* _TASK BRIEF_
Return each line of the data below exactly, omitting any pictures.

* _INFORMATION SHOWN_
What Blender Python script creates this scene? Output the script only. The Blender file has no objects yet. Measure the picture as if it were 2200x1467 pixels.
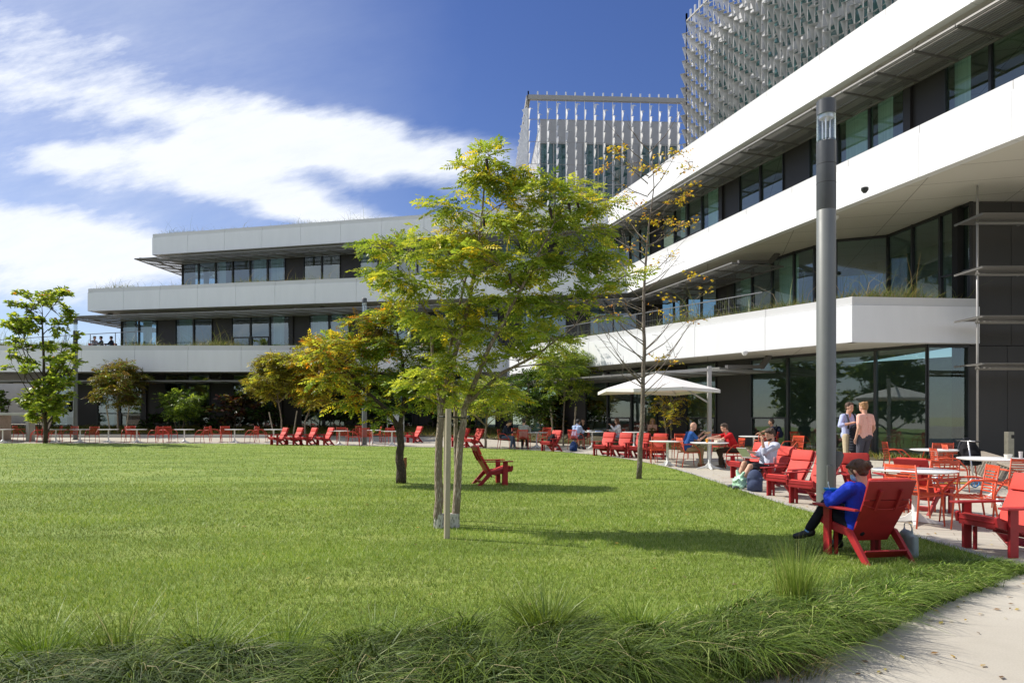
import bpy, bmesh, math, random
import numpy as np
from mathutils import Vector, Matrix
R=math.radians; rnd=random.Random(7); NR=np.random.default_rng(11)
sc=bpy.context.scene; COL=sc.collection
F=1467.0; HOR=897.0; CH=1.5
def sst(a,b,x):
    t=min(1,max(0,(x-a)/(b-a))); return t*t*(3-2*t)
def gz(x,y):
    z=.0065*max(0,y-10)
    z+=.2*sst(36,40,y)+.09*min(5,max(0,y-40))
    return z
def G(px,py):
    lo,hi=.5,60.0
    for _ in range(50):
        y=(lo+hi)/2; x=(px-1100)/F*y
        if HOR+(CH-gz(x,y))*F/y>py: lo=y
        else: hi=y
    x=(px-1100)/F*y
    return (x,y,gz(x,y))
def W(px,py,y): return ((px-1100)/F*y,y,CH+(HOR-py)/F*y)
def at(px,y):
    x=(px-1100)/F*y; return (x,y,gz(x,y))
# ---------------- materials
MATS={}
def newmat(name):
    m=bpy.data.materials.new(name); m.use_nodes=True; nt=m.node_tree; nt.nodes.clear()
    o=nt.nodes.new('ShaderNodeOutputMaterial'); return m,nt,o
def pm(name,col,rough=.6,var=.12,scale=8,bump=0,bscale=60,metal=0,coat=0,spec=.5,stretch=None,fine=0,rand=0,seam=None):
    if name in MATS: return MATS[name]
    m,nt,o=newmat(name); N=nt.nodes.new; L=nt.links.new
    p=N('ShaderNodeBsdfPrincipled'); L(p.outputs[0],o.inputs[0])
    p.inputs['Roughness'].default_value=rough; p.inputs['Metallic'].default_value=metal
    p.inputs['Coat Weight'].default_value=coat; p.inputs['Specular IOR Level'].default_value=spec
    tc=N('ShaderNodeTexCoord'); mp=N('ShaderNodeMapping'); L(tc.outputs['Object'],mp.inputs[0])
    if stretch: mp.inputs['Scale'].default_value=stretch
    n=N('ShaderNodeTexNoise'); n.inputs['Scale'].default_value=scale; n.inputs['Detail'].default_value=6; n.inputs['Roughness'].default_value=.65
    L(mp.outputs[0],n.inputs['Vector'])
    mr=N('ShaderNodeMapRange'); mr.inputs[1].default_value=.3; mr.inputs[2].default_value=.7; mr.inputs[3].default_value=1-var; mr.inputs[4].default_value=1+var
    L(n.outputs['Fac'],mr.inputs[0])
    mx=N('ShaderNodeVectorMath'); mx.operation='SCALE'; mx.inputs[0].default_value=col; L(mr.outputs[0],mx.inputs['Scale'])
    colout=mx.outputs[0]
    if rand:
        oi=N('ShaderNodeObjectInfo'); rr=N('ShaderNodeMapRange'); rr.inputs[3].default_value=1-rand; rr.inputs[4].default_value=1+rand; L(oi.outputs['Random'],rr.inputs[0])
        m2=N('ShaderNodeVectorMath'); m2.operation='SCALE'; L(colout,m2.inputs[0]); L(rr.outputs[0],m2.inputs['Scale']); colout=m2.outputs[0]
    if seam:
        br=N('ShaderNodeTexBrick'); br.offset=0; br.inputs['Scale'].default_value=1; br.inputs['Brick Width'].default_value=seam[0]; br.inputs['Row Height'].default_value=seam[1]; br.inputs['Mortar Size'].default_value=seam[2]; br.inputs['Color1'].default_value=(1,1,1,1); br.inputs['Color2'].default_value=(.96,.96,.96,1); br.inputs['Mortar'].default_value=(.35,.33,.3,1)
        mq=N('ShaderNodeMapping'); mq.inputs['Rotation'].default_value=(0,0,seam[3]); L(tc.outputs['Object'],mq.inputs[0]); L(mq.outputs[0],br.inputs['Vector'])
        m3=N('ShaderNodeVectorMath'); m3.operation='MULTIPLY'; L(colout,m3.inputs[0]); L(br.outputs[0],m3.inputs[1]); colout=m3.outputs[0]
    L(colout,p.inputs['Base Color'])
    mr2=N('ShaderNodeMapRange'); mr2.inputs[3].default_value=max(0,rough-.1); mr2.inputs[4].default_value=min(1,rough+.1)
    L(n.outputs['Fac'],mr2.inputs[0]); L(mr2.outputs[0],p.inputs['Roughness'])
    if bump:
        n2=N('ShaderNodeTexNoise'); n2.inputs['Scale'].default_value=bscale; n2.inputs['Detail'].default_value=4; L(mp.outputs[0],n2.inputs['Vector'])
        b=N('ShaderNodeBump'); b.inputs['Strength'].default_value=bump; b.inputs['Distance'].default_value=.02; L(n2.outputs['Fac'],b.inputs['Height']); L(b.outputs[0],p.inputs['Normal'])
    MATS[name]=m; return m
def leafmat(name,trans=.35,rough=.5):
    if name in MATS: return MATS[name]
    m,nt,o=newmat(name); N=nt.nodes.new; L=nt.links.new
    a=N('ShaderNodeAttribute'); a.attribute_name='Col'
    p=N('ShaderNodeBsdfPrincipled'); p.inputs['Roughness'].default_value=rough; p.inputs['Specular IOR Level'].default_value=.35
    t=N('ShaderNodeBsdfTranslucent'); mx=N('ShaderNodeMixShader'); mx.inputs[0].default_value=trans
    hs=N('ShaderNodeVectorMath'); hs.operation='MULTIPLY'; hs.inputs[1].default_value=(1.35,1.25,.7)
    L(a.outputs['Color'],p.inputs['Base Color']); L(a.outputs['Color'],hs.inputs[0]); L(hs.outputs[0],t.inputs['Color'])
    L(p.outputs[0],mx.inputs[1]); L(t.outputs[0],mx.inputs[2]); L(mx.outputs[0],o.inputs[0])
    MATS[name]=m; return m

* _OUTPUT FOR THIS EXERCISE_
What Blender Python script creates this scene? Output the script only. The Blender file has no objects yet. Measure the picture as if it were 2200x1467 pixels.
import bpy, bmesh, math, random
import numpy as np
from mathutils import Vector, Matrix
R=math.radians; rnd=random.Random(7); NR=np.random.default_rng(11)
sc=bpy.context.scene; COL=sc.collection
F=1467.0; HOR=897.0; CH=1.5
def sst(a,b,x):
    t=min(1,max(0,(x-a)/(b-a))); return t*t*(3-2*t)
def gz(x,y):
    z=.0065*max(0,y-10)
    z+=.2*sst(36,40,y)+.09*min(5,max(0,y-40))
    return z
def G(px,py):
    lo,hi=.5,60.0
    for _ in range(50):
        y=(lo+hi)/2; x=(px-1100)/F*y
        if HOR+(CH-gz(x,y))*F/y>py: lo=y
        else: hi=y
    x=(px-1100)/F*y
    return (x,y,gz(x,y))
def W(px,py,y): return ((px-1100)/F*y,y,CH+(HOR-py)/F*y)
def at(px,y):
    x=(px-1100)/F*y; return (x,y,gz(x,y))
# ---------------- materials
MATS={}
def newmat(name):
    m=bpy.data.materials.new(name); m.use_nodes=True; nt=m.node_tree; nt.nodes.clear()
    o=nt.nodes.new('ShaderNodeOutputMaterial'); return m,nt,o
def pm(name,col,rough=.6,var=.12,scale=8,bump=0,bscale=60,metal=0,coat=0,spec=.5,stretch=None,fine=0,rand=0,seam=None):
    if name in MATS: return MATS[name]
    m,nt,o=newmat(name); N=nt.nodes.new; L=nt.links.new
    p=N('ShaderNodeBsdfPrincipled'); L(p.outputs[0],o.inputs[0])
    p.inputs['Roughness'].default_value=rough; p.inputs['Metallic'].default_value=metal
    p.inputs['Coat Weight'].default_value=coat; p.inputs['Specular IOR Level'].default_value=spec
    tc=N('ShaderNodeTexCoord'); mp=N('ShaderNodeMapping'); L(tc.outputs['Object'],mp.inputs[0])
    if stretch: mp.inputs['Scale'].default_value=stretch
    n=N('ShaderNodeTexNoise'); n.inputs['Scale'].default_value=scale; n.inputs['Detail'].default_value=6; n.inputs['Roughness'].default_value=.65
    L(mp.outputs[0],n.inputs['Vector'])
    mr=N('ShaderNodeMapRange'); mr.inputs[1].default_value=.3; mr.inputs[2].default_value=.7; mr.inputs[3].default_value=1-var; mr.inputs[4].default_value=1+var
    L(n.outputs['Fac'],mr.inputs[0])
    mx=N('ShaderNodeVectorMath'); mx.operation='SCALE'; mx.inputs[0].default_value=col; L(mr.outputs[0],mx.inputs['Scale'])
    colout=mx.outputs[0]
    if rand:
        oi=N('ShaderNodeObjectInfo'); rr=N('ShaderNodeMapRange'); rr.inputs[3].default_value=1-rand; rr.inputs[4].default_value=1+rand; L(oi.outputs['Random'],rr.inputs[0])
        m2=N('ShaderNodeVectorMath'); m2.operation='SCALE'; L(colout,m2.inputs[0]); L(rr.outputs[0],m2.inputs['Scale']); colout=m2.outputs[0]
    if seam:
        br=N('ShaderNodeTexBrick'); br.offset=0; br.inputs['Scale'].default_value=1; br.inputs['Brick Width'].default_value=seam[0]; br.inputs['Row Height'].default_value=seam[1]; br.inputs['Mortar Size'].default_value=seam[2]; br.inputs['Color1'].default_value=(1,1,1,1); br.inputs['Color2'].default_value=(.96,.96,.96,1); br.inputs['Mortar'].default_value=(.35,.33,.3,1)
        mq=N('ShaderNodeMapping'); mq.inputs['Rotation'].default_value=(0,0,seam[3]); L(tc.outputs['Object'],mq.inputs[0]); L(mq.outputs[0],br.inputs['Vector'])
        m3=N('ShaderNodeVectorMath'); m3.operation='MULTIPLY'; L(colout,m3.inputs[0]); L(br.outputs[0],m3.inputs[1]); colout=m3.outputs[0]
    L(colout,p.inputs['Base Color'])
    mr2=N('ShaderNodeMapRange'); mr2.inputs[3].default_value=max(0,rough-.1); mr2.inputs[4].default_value=min(1,rough+.1)
    L(n.outputs['Fac'],mr2.inputs[0]); L(mr2.outputs[0],p.inputs['Roughness'])
    if bump:
        n2=N('ShaderNodeTexNoise'); n2.inputs['Scale'].default_value=bscale; n2.inputs['Detail'].default_value=4; L(mp.outputs[0],n2.inputs['Vector'])
        b=N('ShaderNodeBump'); b.inputs['Strength'].default_value=bump; b.inputs['Distance'].default_value=.02; L(n2.outputs['Fac'],b.inputs['Height']); L(b.outputs[0],p.inputs['Normal'])
    MATS[name]=m; return m
def leafmat(name,trans=.35,rough=.5):
    if name in MATS: return MATS[name]
    m,nt,o=newmat(name); N=nt.nodes.new; L=nt.links.new
    a=N('ShaderNodeAttribute'); a.attribute_name='Col'
    p=N('ShaderNodeBsdfPrincipled'); p.inputs['Roughness'].default_value=rough; p.inputs['Specular IOR Level'].default_value=.35
    t=N('ShaderNodeBsdfTranslucent'); mx=N('ShaderNodeMixShader'); mx.inputs[0].default_value=trans
    hs=N('ShaderNodeVectorMath'); hs.operation='MULTIPLY'; hs.inputs[1].default_value=(1.35,1.25,.7)
    L(a.outputs['Color'],p.inputs['Base Color']); L(a.outputs['Color'],hs.inputs[0]); L(hs.outputs[0],t.inputs['Color'])
    L(p.outputs[0],mx.inputs[1]); L(t.outputs[0],mx.inputs[2]); L(mx.outputs[0],o.inputs[0])
    MATS[name]=m; return m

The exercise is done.